Romans 9:24: “Even us, whom he hath called, not of the Jews only, but also of the Gentiles.” We are presented here with an interpretive challenge. First, Paul identifies with Roman believers by using the pronoun “us.” Secondly, can we assume that EVERY lost individual called by the gospel becomes a believer? The Calvinist has in his quiver of arguments the 'Effectual Call' versus the 'General Call'. He understands the verb “called” to refer to an effectual call. The Biblicist agrees it is effectual. But the big question is: 'What' makes the gospel call effectual?  

The Calvinist doctrine of Total Depravity (i.e., Total Inability) requires that God regenerate the lost elect man, dead in trespasses and sins, so that he, now being made spiritually alive, can exercise faith in the Lord Jesus Christ. The Calvinist thus interprets the phrase “whom he hath called” to mean “whom he hath effectually called because he first regenerated them so they could believe.” It is the Irresistible Grace tenet of Calvinism.

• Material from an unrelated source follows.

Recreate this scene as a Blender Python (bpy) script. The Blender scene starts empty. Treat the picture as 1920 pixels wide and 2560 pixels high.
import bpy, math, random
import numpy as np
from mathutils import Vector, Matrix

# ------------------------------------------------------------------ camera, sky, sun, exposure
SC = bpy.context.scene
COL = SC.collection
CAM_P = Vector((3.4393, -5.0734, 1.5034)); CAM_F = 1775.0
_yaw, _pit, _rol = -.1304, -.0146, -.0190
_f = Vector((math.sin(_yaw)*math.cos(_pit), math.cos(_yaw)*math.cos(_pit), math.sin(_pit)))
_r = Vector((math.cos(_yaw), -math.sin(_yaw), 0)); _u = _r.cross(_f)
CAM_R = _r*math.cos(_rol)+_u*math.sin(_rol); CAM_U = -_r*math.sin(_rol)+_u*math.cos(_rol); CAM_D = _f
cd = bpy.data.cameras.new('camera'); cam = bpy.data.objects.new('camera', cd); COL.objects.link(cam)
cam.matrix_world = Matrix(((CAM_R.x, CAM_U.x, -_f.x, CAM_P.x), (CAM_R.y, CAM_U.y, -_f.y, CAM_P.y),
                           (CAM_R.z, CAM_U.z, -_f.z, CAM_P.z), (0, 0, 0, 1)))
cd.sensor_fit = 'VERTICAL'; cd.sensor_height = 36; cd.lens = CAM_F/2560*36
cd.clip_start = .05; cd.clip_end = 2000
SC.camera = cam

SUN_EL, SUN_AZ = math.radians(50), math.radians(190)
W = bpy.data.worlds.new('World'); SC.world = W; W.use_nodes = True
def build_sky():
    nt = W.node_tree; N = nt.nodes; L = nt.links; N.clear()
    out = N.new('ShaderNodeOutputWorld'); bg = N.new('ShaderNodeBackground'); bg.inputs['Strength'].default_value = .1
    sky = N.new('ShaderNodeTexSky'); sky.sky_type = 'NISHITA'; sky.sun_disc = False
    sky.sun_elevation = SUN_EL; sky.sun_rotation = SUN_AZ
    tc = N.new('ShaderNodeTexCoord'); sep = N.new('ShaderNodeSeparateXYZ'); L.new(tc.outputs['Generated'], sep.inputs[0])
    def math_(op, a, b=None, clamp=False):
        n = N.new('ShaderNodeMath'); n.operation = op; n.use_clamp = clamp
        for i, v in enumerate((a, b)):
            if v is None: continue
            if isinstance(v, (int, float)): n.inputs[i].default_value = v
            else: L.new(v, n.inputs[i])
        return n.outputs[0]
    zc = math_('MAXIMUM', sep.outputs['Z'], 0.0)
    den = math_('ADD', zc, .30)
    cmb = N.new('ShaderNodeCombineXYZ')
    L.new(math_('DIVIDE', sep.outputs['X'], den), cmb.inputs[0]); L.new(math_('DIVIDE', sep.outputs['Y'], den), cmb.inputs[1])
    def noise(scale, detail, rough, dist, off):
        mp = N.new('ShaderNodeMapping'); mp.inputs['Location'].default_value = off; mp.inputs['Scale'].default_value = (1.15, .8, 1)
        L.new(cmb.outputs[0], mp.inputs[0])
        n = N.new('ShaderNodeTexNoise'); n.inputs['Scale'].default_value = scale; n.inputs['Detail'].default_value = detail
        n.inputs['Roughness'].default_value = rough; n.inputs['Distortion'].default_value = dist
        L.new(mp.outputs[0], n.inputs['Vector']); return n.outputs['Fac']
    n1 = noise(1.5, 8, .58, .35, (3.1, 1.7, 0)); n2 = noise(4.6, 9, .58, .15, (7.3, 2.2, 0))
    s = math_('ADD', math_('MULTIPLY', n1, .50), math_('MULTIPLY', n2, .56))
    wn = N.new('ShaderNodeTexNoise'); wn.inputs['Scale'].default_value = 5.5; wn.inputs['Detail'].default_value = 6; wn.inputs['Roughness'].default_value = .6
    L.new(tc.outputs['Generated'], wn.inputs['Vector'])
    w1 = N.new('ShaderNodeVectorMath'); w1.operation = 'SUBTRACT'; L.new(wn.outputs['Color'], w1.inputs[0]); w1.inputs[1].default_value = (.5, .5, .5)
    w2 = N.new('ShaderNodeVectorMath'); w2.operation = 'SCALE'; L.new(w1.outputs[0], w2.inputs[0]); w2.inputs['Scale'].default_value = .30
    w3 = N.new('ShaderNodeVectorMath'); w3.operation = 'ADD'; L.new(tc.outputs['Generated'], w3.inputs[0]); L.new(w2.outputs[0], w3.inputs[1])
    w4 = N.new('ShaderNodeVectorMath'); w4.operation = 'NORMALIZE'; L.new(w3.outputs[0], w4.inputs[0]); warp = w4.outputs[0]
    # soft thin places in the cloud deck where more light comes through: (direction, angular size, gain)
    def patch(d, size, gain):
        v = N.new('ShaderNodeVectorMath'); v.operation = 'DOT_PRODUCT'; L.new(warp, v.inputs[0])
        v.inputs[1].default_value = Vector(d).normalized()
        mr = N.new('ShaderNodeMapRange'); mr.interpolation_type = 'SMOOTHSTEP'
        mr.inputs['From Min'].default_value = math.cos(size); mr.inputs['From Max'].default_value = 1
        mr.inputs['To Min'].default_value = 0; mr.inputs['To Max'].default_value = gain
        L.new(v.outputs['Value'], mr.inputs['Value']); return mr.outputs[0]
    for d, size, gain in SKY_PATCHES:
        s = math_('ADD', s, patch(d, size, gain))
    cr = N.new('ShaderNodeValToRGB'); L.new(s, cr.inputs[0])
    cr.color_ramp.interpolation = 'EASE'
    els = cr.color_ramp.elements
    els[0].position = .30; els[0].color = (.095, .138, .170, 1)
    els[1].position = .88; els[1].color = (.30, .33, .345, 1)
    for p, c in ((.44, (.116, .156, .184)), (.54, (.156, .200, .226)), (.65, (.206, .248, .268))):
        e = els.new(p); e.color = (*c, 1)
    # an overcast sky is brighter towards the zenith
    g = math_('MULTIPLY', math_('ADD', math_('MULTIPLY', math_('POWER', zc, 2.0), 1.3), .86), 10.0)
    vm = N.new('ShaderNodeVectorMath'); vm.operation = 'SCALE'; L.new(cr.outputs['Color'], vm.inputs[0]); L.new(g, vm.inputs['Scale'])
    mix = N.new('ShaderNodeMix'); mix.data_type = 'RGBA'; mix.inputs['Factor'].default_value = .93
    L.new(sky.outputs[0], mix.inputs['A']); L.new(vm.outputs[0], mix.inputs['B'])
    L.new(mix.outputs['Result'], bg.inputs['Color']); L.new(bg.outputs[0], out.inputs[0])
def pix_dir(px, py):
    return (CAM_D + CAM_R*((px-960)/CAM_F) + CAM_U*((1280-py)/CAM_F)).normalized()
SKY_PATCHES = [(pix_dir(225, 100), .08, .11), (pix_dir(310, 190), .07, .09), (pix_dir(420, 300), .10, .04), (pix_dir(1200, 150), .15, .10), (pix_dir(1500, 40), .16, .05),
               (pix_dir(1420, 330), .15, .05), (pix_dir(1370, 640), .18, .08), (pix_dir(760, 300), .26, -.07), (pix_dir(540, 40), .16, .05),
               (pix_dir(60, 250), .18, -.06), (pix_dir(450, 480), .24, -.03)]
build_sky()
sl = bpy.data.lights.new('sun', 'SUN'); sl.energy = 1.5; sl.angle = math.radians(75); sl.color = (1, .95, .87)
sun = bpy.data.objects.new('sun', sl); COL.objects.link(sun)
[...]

The problem with this doctrine is Jesus taught Nicodemus that it is a LOOK of faith that leads to LIFE for sin-bitten humanity (John 3:14-15). In Calvinism, it's LIFE that results in the LOOK of faith. Jesus taught that a LOOK to him in faith produces the new birth. In reverse fashion, Calvinism teaches that the born-again experience enables the look of faith. The late Harold Camping, an ardent Calvinist, made this argument to his Open Forum radio program listeners. He claimed God regenerated him before he believed, but could NOT explain when or how it happened. He simply argued that regeneration MUST have taken place else he couldn't have believed. This argument fits perfectly the rationalistic theory of Calvinism, but contradicts the teaching of Christ. The apostle John wrote: “He that believeth not shall not see life” (John 3:36). If Calvinism is correct in its Effectual Call, Irresistible Grace doctrine, then both Jesus and John got it wrong!

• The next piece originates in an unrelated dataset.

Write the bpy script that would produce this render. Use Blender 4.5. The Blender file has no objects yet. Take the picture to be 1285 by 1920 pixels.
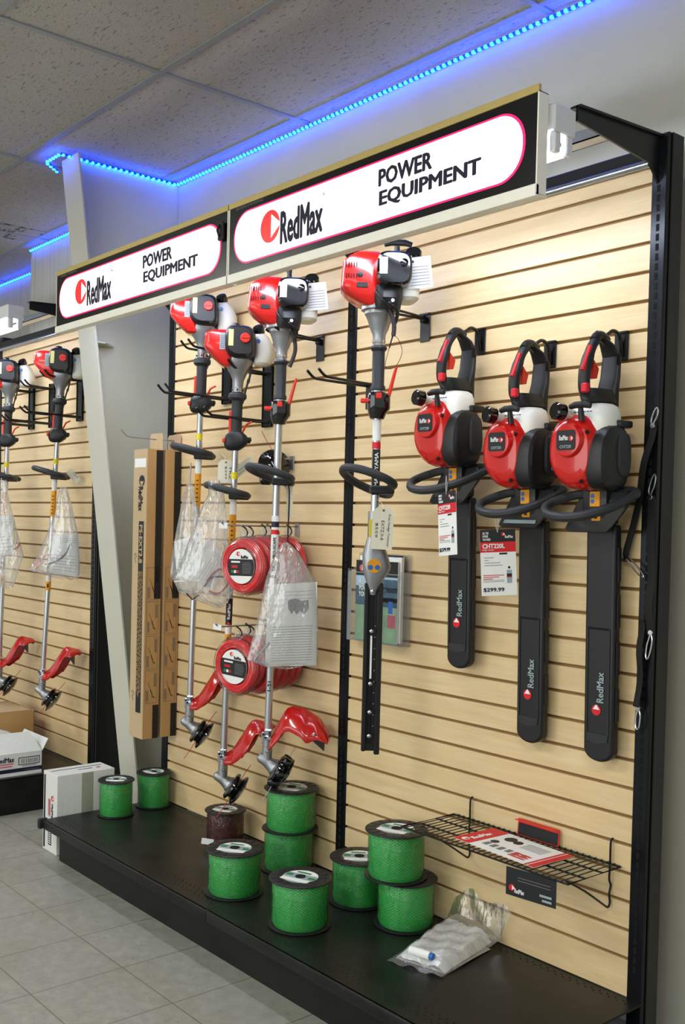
import bpy, bmesh, math, random
from mathutils import Vector, Matrix, noise
random.seed(7)
PI = math.pi
S = bpy.context.scene
COL = S.collection

# ------------------------------------------------------------------ camera
CF, CCX, CCY = 1934.18, 642.5, 1030.32
CP = Vector((1.5719, -2.3684, 1.426))
_yaw, _pit, _rol = 0.867947, -0.0257283, -0.0238049
_f = Vector((-math.sin(_yaw)*math.cos(_pit), math.cos(_yaw)*math.cos(_pit), math.sin(_pit)))
_r = Vector((math.cos(_yaw), math.sin(_yaw), 0)); _u = _r.cross(_f)
CR = _r*math.cos(_rol)-_u*math.sin(_rol); CU = _r*math.sin(_rol)+_u*math.cos(_rol)
cd = bpy.data.cameras.new('camera'); cam = bpy.data.objects.new('camera', cd); COL.objects.link(cam)
cd.sensor_width = 36; cd.lens = CF/1920*36; cd.shift_y = (CCY-960)/1920; cd.clip_start = .05
cam.matrix_world = Matrix(((CR.x, CU.x, -_f.x, CP.x), (CR.y, CU.y, -_f.y, CP.y), (CR.z, CU.z, -_f.z, CP.z), (0, 0, 0, 1)))
S.camera = cam

def at(px, py, ax, val):
    """point seen at a pixel of the 1285x1920 frame on the world plane ax = val"""
    ray = _f + CR*((px-CCX)/CF) + CU*((CCY-py)/CF)
    k = 'xyz'.index(ax); t = (val-CP[k])/ray[k]
    return CP + ray*t

# ------------------------------------------------------------------ light and exposure
S.view_settings.view_transform = 'Standard'; S.view_settings.look = 'None'
S.view_settings.gamma = 1; S.view_settings.exposure = 0.0
W = bpy.data.worlds.new('world'); S.world = W; W.use_nodes = True
W.node_tree.nodes['Background'].inputs[0].default_value = (.98, 1.0, .95, 1)
W.node_tree.nodes['Background'].inputs[1].default_value = .62

def area(name, loc, sx, sy, power, col=(.98, 1, .94), rot=(0, 0, 0)):
    l = bpy.data.lights.new(name, 'AREA'); l.shape = 'RECTANGLE'; l.size = sx; l.size_y = sy; l.energy = power; l.color = col
    o = bpy.data.objects.new(name, l); o.location = loc; o.rotation_euler = rot; COL.objects.link(o); return o
# unseen area lights added under the ceiling to raise the room's brightness
area('ceiling_fill', (1.6, -2.6, 2.98), 1.2, .6, 50)
area('ceiling_fill', (-1.2, -3.4, 2.98), 1.2, .6, 55)
area('ceiling_fill', (-4.2, -2.9, 2.98), 1.2, .6, 55)
area('front_fill', (-.5, -6.6, 1.5), 7.0, 2.0, 130, (.96, 1, .98), (PI/2, 0, 0))  # added fill behind the camera, brightens upright faces; no window stands there
# fluorescent tubes inside the canopy hoods (the tubes themselves are built below)
TUBE_W = 30.0
LED_E = 24.0
SIGN_E = 1.05

# ------------------------------------------------------------------ materials
MATS = {}
def newmat(name):
    m = bpy.data.materials.new(name); m.use_nodes = True; MATS[name] = m
    return m, m.node_tree.nodes, m.node_tree.links, m.node_tree.nodes['Principled BSDF']
def srgb(c):
    if isinstance(c, str):
        c = [int(c[i:i+2], 16)/255 for i in (0, 2, 4)]
    return tuple(x/12.92 if x <= .04045 else ((x+.055)/1.055)**2.4 for x in c[:3])+(1,)
def mat(name, col, rough=.5, metal=0, var=.06, vscale=40, bump=0, bscale=200, coat=0, emit=0, alpha=1, trans=0, ior=1.45, stretch=None):
    if name in MATS: return MATS[name]
    m, N, L, b = newmat(name)
    c = srgb(col)
    tc = N.new('ShaderNodeTexCoord')
    mp = N.new('ShaderNodeMapping'); L.new(tc.outputs['Object'], mp.inputs[0])
    if stretch: mp.inputs['Scale'].default_value = stretch
    n = N.new('ShaderNodeTexNoise'); n.inputs['Scale'].default_value = vscale; n.inputs['Detail'].default_value = 4
    L.new(mp.outputs[0], n.inputs['Vector'])
    r = N.new('ShaderNodeMix'); r.data_type = 'RGBA'
    r.inputs['A'].default_value = tuple(x*(1-var) for x in c[:3])+(1,)
    r.inputs['B'].default_value = tuple(min(1, x*(1+var)) for x in c[:3])+(1,)
    L.new(n.outputs['Fac'], r.inputs['Factor']); L.new(r.outputs['Result'], b.inputs['Base Color'])
    b.inputs['Roughness'].default_value = rough; b.inputs['Metallic'].default_value = metal
    b.inputs['Coat Weight'].default_value = coat; b.inputs['Alpha'].default_value = alpha
    b.inputs['Transmission Weight'].default_value = trans; b.inputs['IOR'].default_value = ior
    if emit:
        b.inputs['Emission Color'].default_value = c; b.inputs['Emission Strength'].default_value = emit
    if bump:
        n2 = N.new('ShaderNodeTexNoise'); n2.inputs['Scale'].default_value = bscale; n2.inputs['Detail'].default_value = 3
        L.new(mp.outputs[0], n2.inputs['Vector'])
        bp = N.new('ShaderNodeBump'); bp.inputs['Strength'].default_value = bump; bp.inputs['Distance'].default_value = .002
        L.new(n2.outputs['Fac'], bp.inputs['Height']); L.new(bp.outputs[0], b.inputs['Normal'])
    return m
def math_node(N, L, op, a, b=None, c=None):
    n = N.new('ShaderNodeMath'); n.operation = op
    for i, v in enumerate((a, b, c)):
        if v is None: continue
        if isinstance(v, (int, float)): n.inputs[i].default_value = v
        else: L.new(v, n.inputs[i])
    return n.outputs[0]
def mixc(N, L, fac, a, b):
    r = N.new('ShaderNodeMix'); r.data_type = 'RGBA'
    if isinstance(fac, (int, float)): r.inputs['Factor'].default_value = fac
    else: L.new(fac, r.inputs['Factor'])
    for k, v in (('A', a), ('B', b)):
        if isinstance(v, tuple): r.inputs[k].default_value = v
        else: L.new(v, r.inputs[k])
    return r.outputs['Result']
def ramp(N, L, fac, lo, hi):
    n = N.new('ShaderNodeMapRange'); n.inputs['From Min'].default_value = lo; n.inputs['From Max'].default_value = hi
    L.new(fac, n.inputs['Value']); return n.outputs[0]
def coords(N, L, scale=(1, 1, 1)):
    tc = N.new('ShaderNodeTexCoord'); mp = N.new('ShaderNodeMapping'); mp.inputs['Scale'].default_value = scale
    L.new(tc.outputs['Object'], mp.inputs[0]); return mp.outputs[0], tc
def tex(N, L, kind, vec, scale, detail=4, rough=.55):
    n = N.new('ShaderNodeTex'+kind); n.inputs['Scale'].default_value = scale
    if kind == 'Noise': n.inputs['Detail'].default_value = detail; n.inputs['Roughness'].default_value = rough
    L.new(vec, n.inputs['Vector']); return n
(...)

What then makes the gospel call effectual? The answer lies in Hebrews 4:2: “For unto us [believers] was the gospel preached as well as unto them [unbelievers]: but the word preached did not profit them, not being mixed with faith in them that heard it.” An effectual gospel call is one that is MIXED WITH FAITH in the hearer! It is the absence of faith that renders the gospel call ineffectual, not an arbitrary choice on God's part NOT to regenerate the lost, leaving them incapable of believing on Christ. 

The phrase “whom he hath called” presupposes a faith response in the called. This is entirely consistent with Peter's admonition to make our “calling and election sure” (2 Peter 1:10). If Calvinism is correct, the lost elect man has NO ability whatsoever to make his calling and election sure. That's the sole business of a sovereign God. Calling and election are virtual synonyms in the NT. Both apply to believers, not unbelievers. Christ was both called (Romans 9:7) and elected (1 Peter 2:4). The student of scripture who begins his study of calling and election with Christ, who was both called and elected, will likely arrive at sound doctrinal conclusions. Calling and election both have to do with the service to which God calls a believer and the privileges God bestows upon a believer. A doctrinal system that places calling and election before faith distorts biblical truth. But that's exactly what Calvinism does with its life-before-look doctrine. In biblical terms, before men are called and elected, they must first experience sanctification of the Spirit and belief of gospel truth (2 Thessalonians 2;13; 1 Peter 1:22). 

Conclusion

We have traversed the first twenty-four verses of Romans 9, comparing scripture with scripture, and have found NO biblical basis whatsoever for the doctrines of Unconditional Election or Irresistible Grace. Finding these doctrines in Romans 9 is the fruit of 'private interpretation', a practice the scripture itself disallows (2 Peter 1:20). The text of Romans 9:1-24 is not a standalone, isolated text. Its proper interpretation hinges upon bringing the whole counsel of God to bear, not imposing a Calvinistic template.